--- START OF PROVIDED INFORMATION ---
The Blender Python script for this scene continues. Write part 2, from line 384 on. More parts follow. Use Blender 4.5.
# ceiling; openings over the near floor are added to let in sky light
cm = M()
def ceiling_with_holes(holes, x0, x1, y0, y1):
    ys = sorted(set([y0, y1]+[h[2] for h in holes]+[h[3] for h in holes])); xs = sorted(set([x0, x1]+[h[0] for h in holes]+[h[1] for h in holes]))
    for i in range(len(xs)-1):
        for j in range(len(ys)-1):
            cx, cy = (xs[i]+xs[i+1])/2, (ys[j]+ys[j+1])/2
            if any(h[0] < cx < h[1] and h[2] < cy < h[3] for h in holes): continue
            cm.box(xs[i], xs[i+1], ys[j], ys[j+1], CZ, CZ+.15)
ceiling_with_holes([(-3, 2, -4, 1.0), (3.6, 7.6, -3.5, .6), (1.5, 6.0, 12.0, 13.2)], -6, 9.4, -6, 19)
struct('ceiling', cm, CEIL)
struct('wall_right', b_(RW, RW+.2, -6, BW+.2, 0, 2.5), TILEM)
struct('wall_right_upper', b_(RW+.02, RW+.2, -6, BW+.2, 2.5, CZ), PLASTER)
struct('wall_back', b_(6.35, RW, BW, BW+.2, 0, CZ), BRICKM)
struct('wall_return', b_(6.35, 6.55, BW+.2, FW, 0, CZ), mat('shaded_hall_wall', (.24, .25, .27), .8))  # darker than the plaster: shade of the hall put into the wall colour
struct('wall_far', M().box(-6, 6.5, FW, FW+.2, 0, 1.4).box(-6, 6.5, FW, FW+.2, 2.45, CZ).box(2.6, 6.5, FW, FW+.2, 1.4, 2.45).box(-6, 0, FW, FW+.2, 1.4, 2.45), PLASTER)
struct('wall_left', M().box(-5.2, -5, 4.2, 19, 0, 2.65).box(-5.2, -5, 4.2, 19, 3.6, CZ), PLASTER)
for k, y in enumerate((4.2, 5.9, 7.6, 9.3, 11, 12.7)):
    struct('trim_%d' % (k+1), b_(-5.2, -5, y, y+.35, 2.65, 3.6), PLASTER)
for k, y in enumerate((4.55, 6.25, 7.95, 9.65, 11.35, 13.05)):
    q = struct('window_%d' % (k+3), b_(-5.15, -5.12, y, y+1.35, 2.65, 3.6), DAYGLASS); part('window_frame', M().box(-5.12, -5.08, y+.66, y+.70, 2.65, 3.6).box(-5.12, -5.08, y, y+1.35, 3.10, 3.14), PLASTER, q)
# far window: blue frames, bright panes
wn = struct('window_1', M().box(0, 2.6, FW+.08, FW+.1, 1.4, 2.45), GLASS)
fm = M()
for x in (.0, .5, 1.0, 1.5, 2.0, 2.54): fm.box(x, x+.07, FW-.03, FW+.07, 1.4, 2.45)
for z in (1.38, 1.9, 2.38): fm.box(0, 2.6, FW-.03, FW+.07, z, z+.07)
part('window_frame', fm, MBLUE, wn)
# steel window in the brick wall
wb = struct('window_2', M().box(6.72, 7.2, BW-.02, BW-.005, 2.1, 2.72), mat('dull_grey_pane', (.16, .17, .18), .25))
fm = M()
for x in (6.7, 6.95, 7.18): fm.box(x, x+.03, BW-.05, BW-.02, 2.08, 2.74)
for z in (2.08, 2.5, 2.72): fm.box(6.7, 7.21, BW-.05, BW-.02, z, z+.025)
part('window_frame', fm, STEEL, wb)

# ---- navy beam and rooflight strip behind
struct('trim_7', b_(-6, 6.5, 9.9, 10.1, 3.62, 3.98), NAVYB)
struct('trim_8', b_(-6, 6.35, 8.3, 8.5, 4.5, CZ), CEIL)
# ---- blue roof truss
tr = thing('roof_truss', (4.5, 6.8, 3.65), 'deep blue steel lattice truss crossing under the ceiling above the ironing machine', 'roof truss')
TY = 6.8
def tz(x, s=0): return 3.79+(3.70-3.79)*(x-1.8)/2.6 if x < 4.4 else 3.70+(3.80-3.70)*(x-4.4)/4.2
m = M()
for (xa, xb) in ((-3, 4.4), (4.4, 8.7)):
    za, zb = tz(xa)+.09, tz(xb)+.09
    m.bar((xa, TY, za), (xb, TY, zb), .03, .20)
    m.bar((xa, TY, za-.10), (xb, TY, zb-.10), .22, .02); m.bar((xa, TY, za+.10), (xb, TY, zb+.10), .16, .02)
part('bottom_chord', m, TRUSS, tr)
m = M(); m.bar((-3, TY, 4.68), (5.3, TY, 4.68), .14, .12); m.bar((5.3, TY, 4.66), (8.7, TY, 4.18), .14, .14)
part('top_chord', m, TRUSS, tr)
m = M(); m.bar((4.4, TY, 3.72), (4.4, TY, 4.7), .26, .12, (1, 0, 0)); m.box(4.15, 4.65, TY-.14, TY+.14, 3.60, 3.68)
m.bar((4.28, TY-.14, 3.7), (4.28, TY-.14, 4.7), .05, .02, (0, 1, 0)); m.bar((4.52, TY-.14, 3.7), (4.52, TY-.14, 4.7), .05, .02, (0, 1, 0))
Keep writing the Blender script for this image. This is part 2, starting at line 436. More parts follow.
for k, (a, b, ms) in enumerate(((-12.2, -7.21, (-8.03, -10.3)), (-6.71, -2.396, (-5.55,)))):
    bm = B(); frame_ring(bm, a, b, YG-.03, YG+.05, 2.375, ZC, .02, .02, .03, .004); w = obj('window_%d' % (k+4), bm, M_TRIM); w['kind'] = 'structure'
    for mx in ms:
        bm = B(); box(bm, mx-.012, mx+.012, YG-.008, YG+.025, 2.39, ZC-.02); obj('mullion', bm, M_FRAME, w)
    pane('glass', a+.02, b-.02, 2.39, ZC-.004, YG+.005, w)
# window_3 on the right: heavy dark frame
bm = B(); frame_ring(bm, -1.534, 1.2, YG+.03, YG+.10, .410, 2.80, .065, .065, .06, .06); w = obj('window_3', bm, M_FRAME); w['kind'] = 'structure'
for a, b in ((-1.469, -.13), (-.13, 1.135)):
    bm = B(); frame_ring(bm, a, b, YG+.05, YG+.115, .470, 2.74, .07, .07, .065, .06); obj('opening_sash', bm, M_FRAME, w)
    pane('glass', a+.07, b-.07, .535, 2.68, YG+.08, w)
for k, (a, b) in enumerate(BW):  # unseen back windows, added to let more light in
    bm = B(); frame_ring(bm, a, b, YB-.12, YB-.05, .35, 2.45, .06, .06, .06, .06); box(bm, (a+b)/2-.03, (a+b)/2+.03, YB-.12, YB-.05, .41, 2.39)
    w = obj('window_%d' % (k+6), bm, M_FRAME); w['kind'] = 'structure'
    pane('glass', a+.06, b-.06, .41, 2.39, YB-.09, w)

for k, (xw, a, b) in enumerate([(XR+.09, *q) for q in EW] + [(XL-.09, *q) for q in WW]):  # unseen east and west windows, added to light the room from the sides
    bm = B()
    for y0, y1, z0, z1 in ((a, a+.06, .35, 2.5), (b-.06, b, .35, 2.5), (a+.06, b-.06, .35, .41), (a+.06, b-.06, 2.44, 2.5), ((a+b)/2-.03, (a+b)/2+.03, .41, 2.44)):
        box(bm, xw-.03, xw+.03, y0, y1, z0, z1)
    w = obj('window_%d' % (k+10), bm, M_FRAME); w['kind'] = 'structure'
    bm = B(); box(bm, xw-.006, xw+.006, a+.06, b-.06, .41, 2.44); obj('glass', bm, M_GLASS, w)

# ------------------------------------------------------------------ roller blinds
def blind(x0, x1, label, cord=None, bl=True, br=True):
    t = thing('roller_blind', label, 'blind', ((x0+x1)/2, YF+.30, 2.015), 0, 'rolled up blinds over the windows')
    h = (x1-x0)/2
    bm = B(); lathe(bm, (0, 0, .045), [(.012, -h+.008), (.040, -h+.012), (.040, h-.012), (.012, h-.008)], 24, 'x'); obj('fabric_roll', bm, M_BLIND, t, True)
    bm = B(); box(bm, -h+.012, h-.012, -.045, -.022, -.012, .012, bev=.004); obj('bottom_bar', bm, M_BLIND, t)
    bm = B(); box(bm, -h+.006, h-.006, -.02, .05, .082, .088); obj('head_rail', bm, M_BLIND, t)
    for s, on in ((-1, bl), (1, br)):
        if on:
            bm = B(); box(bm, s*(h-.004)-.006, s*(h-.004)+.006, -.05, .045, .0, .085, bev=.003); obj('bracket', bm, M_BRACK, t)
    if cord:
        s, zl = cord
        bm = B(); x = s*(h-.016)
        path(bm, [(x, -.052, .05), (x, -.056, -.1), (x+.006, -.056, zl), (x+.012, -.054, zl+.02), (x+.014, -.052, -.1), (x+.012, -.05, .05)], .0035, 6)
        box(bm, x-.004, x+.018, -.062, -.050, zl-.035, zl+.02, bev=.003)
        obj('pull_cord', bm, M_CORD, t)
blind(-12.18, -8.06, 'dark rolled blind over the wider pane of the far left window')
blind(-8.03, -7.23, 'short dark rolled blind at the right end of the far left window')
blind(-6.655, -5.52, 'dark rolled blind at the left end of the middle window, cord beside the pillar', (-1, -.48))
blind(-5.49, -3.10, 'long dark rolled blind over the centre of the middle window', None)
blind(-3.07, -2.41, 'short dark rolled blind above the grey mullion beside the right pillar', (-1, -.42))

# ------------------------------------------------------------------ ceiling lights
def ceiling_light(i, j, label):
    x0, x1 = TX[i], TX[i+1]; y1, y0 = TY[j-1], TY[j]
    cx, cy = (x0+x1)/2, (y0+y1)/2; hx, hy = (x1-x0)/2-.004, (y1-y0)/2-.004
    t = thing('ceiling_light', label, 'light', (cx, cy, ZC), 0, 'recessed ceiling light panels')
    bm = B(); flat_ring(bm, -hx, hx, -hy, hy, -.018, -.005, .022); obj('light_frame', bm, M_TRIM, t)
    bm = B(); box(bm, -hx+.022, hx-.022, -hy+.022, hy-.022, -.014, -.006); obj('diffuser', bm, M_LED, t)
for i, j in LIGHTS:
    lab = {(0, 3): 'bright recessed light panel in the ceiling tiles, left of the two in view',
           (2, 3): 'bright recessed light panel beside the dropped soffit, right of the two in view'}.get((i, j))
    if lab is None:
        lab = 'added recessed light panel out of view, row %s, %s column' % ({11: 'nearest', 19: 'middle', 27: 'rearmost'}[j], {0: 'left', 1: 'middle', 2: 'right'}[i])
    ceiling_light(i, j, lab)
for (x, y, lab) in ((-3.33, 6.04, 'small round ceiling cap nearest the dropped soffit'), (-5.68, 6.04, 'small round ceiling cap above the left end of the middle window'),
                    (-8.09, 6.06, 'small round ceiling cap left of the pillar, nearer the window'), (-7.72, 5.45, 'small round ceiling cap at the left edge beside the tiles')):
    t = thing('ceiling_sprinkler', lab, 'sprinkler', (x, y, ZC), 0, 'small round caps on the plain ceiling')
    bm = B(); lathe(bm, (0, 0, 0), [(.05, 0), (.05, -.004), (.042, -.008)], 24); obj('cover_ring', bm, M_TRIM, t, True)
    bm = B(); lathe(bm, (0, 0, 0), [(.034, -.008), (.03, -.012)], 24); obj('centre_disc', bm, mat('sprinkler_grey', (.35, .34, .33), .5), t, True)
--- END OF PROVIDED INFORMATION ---
**WHAT YOU SHOULD DO**
Write out again, exactly, the lines from the start of the entries up to and including the one with "part('window_frame', fm, STEEL, wb)". Nothing else belongs in the reply.

**WRITTEN ANSWER**
The Blender Python script for this scene continues. Write part 2, from line 384 on. More parts follow. Use Blender 4.5.
# ceiling; openings over the near floor are added to let in sky light
cm = M()
def ceiling_with_holes(holes, x0, x1, y0, y1):
    ys = sorted(set([y0, y1]+[h[2] for h in holes]+[h[3] for h in holes])); xs = sorted(set([x0, x1]+[h[0] for h in holes]+[h[1] for h in holes]))
    for i in range(len(xs)-1):
        for j in range(len(ys)-1):
            cx, cy = (xs[i]+xs[i+1])/2, (ys[j]+ys[j+1])/2
            if any(h[0] < cx < h[1] and h[2] < cy < h[3] for h in holes): continue
            cm.box(xs[i], xs[i+1], ys[j], ys[j+1], CZ, CZ+.15)
ceiling_with_holes([(-3, 2, -4, 1.0), (3.6, 7.6, -3.5, .6), (1.5, 6.0, 12.0, 13.2)], -6, 9.4, -6, 19)
struct('ceiling', cm, CEIL)
struct('wall_right', b_(RW, RW+.2, -6, BW+.2, 0, 2.5), TILEM)
struct('wall_right_upper', b_(RW+.02, RW+.2, -6, BW+.2, 2.5, CZ), PLASTER)
struct('wall_back', b_(6.35, RW, BW, BW+.2, 0, CZ), BRICKM)
struct('wall_return', b_(6.35, 6.55, BW+.2, FW, 0, CZ), mat('shaded_hall_wall', (.24, .25, .27), .8))  # darker than the plaster: shade of the hall put into the wall colour
struct('wall_far', M().box(-6, 6.5, FW, FW+.2, 0, 1.4).box(-6, 6.5, FW, FW+.2, 2.45, CZ).box(2.6, 6.5, FW, FW+.2, 1.4, 2.45).box(-6, 0, FW, FW+.2, 1.4, 2.45), PLASTER)
struct('wall_left', M().box(-5.2, -5, 4.2, 19, 0, 2.65).box(-5.2, -5, 4.2, 19, 3.6, CZ), PLASTER)
for k, y in enumerate((4.2, 5.9, 7.6, 9.3, 11, 12.7)):
    struct('trim_%d' % (k+1), b_(-5.2, -5, y, y+.35, 2.65, 3.6), PLASTER)
for k, y in enumerate((4.55, 6.25, 7.95, 9.65, 11.35, 13.05)):
    q = struct('window_%d' % (k+3), b_(-5.15, -5.12, y, y+1.35, 2.65, 3.6), DAYGLASS); part('window_frame', M().box(-5.12, -5.08, y+.66, y+.70, 2.65, 3.6).box(-5.12, -5.08, y, y+1.35, 3.10, 3.14), PLASTER, q)
# far window: blue frames, bright panes
wn = struct('window_1', M().box(0, 2.6, FW+.08, FW+.1, 1.4, 2.45), GLASS)
fm = M()
for x in (.0, .5, 1.0, 1.5, 2.0, 2.54): fm.box(x, x+.07, FW-.03, FW+.07, 1.4, 2.45)
for z in (1.38, 1.9, 2.38): fm.box(0, 2.6, FW-.03, FW+.07, z, z+.07)
part('window_frame', fm, MBLUE, wn)
# steel window in the brick wall
wb = struct('window_2', M().box(6.72, 7.2, BW-.02, BW-.005, 2.1, 2.72), mat('dull_grey_pane', (.16, .17, .18), .25))
fm = M()
for x in (6.7, 6.95, 7.18): fm.box(x, x+.03, BW-.05, BW-.02, 2.08, 2.74)
for z in (2.08, 2.5, 2.72): fm.box(6.7, 7.21, BW-.05, BW-.02, z, z+.025)
part('window_frame', fm, STEEL, wb)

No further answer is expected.